Daniel Kahneman, a behavioral economist, talks about two
systems of judgment, one very fast and tending to simplify choices, the other
much slower but also likelier to get it right. He shows with some very elegant
experiments that people are often ruled by a set of decision standards that
they would never endorse if they really looked at them. We are animals who once
had to make some decisions very quickly, and we carry with us intuitive
mechanisms that often don’t serve us very well. So, perhaps like Jesus,
Kahneman recommends a habit of mind that tries to get some distance from first
impressions and first impulses.
I think about the recommendation that one choose the narrow
gate. When one is coming back from the State Fair, after the grandstand show,
one is inclined to take the freeway home. One imagines all those lanes, no
stoplights, a direct route. One might then pause a minute and reflect that tens
of thousands of people are having that same thought and heading in the same
direction, and choose instead to take the back road. (See A Beautiful Mind for an economic version of this idea.)
My project over the last couple of years has been to
identify a way of thinking and seeing underlying different stories and sayings
in the gospels. It seems to me likely that whatever moral and social revolution
the gospels contain is somehow founded on a new way of seeing, one that breaks
the hold of established conventions and assumptions.

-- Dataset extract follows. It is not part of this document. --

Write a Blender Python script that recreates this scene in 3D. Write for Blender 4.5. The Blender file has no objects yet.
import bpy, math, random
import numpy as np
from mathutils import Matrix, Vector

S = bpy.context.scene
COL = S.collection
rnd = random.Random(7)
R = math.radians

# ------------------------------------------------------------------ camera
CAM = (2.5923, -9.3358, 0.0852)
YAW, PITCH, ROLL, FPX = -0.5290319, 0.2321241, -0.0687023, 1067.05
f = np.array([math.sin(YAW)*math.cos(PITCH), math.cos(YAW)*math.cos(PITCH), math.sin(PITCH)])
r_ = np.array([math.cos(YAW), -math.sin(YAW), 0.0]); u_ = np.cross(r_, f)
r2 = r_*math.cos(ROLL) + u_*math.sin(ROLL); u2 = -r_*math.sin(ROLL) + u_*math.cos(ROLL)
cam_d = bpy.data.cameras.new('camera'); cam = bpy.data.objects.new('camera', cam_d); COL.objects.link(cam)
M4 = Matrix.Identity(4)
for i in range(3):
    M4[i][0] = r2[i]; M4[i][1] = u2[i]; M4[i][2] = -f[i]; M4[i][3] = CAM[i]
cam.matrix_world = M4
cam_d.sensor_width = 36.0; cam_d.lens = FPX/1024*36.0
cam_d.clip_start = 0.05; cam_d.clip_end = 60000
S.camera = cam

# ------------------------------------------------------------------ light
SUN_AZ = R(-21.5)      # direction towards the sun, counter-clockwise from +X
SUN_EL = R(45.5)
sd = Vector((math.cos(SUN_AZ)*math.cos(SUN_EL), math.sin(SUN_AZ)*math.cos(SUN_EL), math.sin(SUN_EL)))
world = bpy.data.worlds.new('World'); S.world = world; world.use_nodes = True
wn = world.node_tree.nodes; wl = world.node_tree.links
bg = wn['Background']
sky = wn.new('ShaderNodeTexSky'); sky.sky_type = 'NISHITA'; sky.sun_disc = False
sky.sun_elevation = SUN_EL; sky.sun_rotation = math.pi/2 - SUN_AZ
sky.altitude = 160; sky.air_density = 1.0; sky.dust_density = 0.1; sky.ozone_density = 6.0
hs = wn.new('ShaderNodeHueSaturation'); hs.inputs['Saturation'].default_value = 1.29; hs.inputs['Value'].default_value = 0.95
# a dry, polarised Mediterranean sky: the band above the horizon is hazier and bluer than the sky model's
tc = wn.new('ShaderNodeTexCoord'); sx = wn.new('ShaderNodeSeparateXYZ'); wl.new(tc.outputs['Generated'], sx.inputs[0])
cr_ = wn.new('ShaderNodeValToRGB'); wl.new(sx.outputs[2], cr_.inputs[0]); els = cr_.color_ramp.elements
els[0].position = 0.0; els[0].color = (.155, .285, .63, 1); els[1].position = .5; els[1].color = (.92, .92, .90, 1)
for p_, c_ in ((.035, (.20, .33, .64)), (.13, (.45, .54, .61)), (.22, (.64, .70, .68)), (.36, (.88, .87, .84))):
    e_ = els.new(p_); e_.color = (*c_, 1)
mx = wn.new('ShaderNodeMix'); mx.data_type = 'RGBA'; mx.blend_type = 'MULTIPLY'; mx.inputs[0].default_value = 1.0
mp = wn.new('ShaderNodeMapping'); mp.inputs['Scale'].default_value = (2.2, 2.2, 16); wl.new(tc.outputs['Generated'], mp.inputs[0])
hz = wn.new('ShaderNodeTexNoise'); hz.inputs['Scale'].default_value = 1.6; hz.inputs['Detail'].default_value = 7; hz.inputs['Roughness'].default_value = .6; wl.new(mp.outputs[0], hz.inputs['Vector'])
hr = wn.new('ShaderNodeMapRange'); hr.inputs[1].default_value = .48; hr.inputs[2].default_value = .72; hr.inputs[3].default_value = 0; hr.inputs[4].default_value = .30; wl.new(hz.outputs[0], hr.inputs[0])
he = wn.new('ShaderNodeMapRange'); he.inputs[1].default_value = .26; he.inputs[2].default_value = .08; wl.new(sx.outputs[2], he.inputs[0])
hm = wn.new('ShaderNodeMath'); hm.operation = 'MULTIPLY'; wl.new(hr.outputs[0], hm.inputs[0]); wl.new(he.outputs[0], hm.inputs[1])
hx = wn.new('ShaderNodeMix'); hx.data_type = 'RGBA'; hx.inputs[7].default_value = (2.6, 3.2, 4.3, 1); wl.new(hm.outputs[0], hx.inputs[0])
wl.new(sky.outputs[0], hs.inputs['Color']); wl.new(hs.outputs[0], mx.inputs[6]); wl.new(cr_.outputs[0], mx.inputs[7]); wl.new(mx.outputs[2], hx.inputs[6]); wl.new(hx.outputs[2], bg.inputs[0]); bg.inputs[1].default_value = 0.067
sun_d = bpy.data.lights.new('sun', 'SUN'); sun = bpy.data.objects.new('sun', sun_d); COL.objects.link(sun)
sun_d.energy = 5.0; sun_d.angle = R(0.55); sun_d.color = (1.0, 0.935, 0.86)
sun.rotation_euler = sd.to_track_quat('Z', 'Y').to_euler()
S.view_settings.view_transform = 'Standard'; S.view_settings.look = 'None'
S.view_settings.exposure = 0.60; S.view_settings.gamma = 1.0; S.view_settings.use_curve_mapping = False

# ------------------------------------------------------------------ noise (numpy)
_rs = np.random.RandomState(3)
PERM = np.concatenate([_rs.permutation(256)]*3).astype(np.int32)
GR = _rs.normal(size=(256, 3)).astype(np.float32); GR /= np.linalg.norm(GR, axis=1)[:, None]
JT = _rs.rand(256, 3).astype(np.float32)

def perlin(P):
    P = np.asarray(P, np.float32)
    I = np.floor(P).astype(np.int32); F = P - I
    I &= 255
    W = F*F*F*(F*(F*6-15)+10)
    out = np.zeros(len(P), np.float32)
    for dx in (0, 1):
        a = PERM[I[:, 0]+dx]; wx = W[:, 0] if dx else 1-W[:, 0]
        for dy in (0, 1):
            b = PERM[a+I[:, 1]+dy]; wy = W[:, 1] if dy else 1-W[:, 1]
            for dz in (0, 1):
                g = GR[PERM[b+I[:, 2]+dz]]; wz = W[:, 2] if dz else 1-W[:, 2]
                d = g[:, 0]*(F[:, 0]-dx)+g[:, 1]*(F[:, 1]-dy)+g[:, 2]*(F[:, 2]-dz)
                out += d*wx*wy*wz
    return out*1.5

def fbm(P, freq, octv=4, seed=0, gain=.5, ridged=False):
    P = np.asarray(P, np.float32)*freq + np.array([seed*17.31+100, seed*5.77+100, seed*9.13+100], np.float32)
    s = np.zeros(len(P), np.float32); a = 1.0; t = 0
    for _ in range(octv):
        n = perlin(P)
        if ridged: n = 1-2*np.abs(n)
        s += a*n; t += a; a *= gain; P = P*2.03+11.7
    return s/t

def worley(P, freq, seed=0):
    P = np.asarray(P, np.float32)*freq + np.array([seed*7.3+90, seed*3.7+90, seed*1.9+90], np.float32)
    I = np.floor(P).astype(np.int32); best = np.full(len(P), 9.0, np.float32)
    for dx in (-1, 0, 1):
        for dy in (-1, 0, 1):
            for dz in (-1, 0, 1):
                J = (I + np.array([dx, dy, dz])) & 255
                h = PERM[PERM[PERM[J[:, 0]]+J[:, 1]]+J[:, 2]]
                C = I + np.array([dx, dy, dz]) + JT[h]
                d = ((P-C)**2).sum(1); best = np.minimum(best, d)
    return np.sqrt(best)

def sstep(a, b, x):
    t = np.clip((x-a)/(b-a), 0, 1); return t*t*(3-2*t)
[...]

I have been influenced in the last few years by the hopeful
story Norman Doidge tells in his books, The
Brain that Changes Itself and The
Brain’s Way of Healing, both introductions to the science of
neuroplasticity - the idea that basic ways of processing experience can be
rewired by conscious effort, and that there is a clear direction toward health
and human connection that provides a rationale for such rewiring efforts. These
books, which remind me of the New Testament in their spirit, raise an important
question for me: did Jesus discover a new kind of mind, and was his fundamental
teaching – at some point in his career - a recommendation of that mind?
One of our Easter readings, Ezekiel 36, puts these words in
the mouth of a very frustrated God, a God at his wit’s end: “I will
give you a new heart, and a new spirit I will put within you. And I will remove the heart
of stone from your flesh and give you a heart
of flesh.” Every year, this reading alarms me. I think of bio-engineering, and
of all the projects dictators have undertaken to remake their people into the
right sort. Mao and his cultural revolution come to mind. And yet reform has to be something more than
new beliefs, a new enthusiasm. People who are still the old person just keep
making their old mistakes in new ways. (The picture of Peter in the gospels
makes that point over and over.) Is it possible that Jesus, at some stage in
his career, is offering people a set of exercises to build a new mind, out of
which new relations and a new society might emerge?
That’s what I’m working on. More later.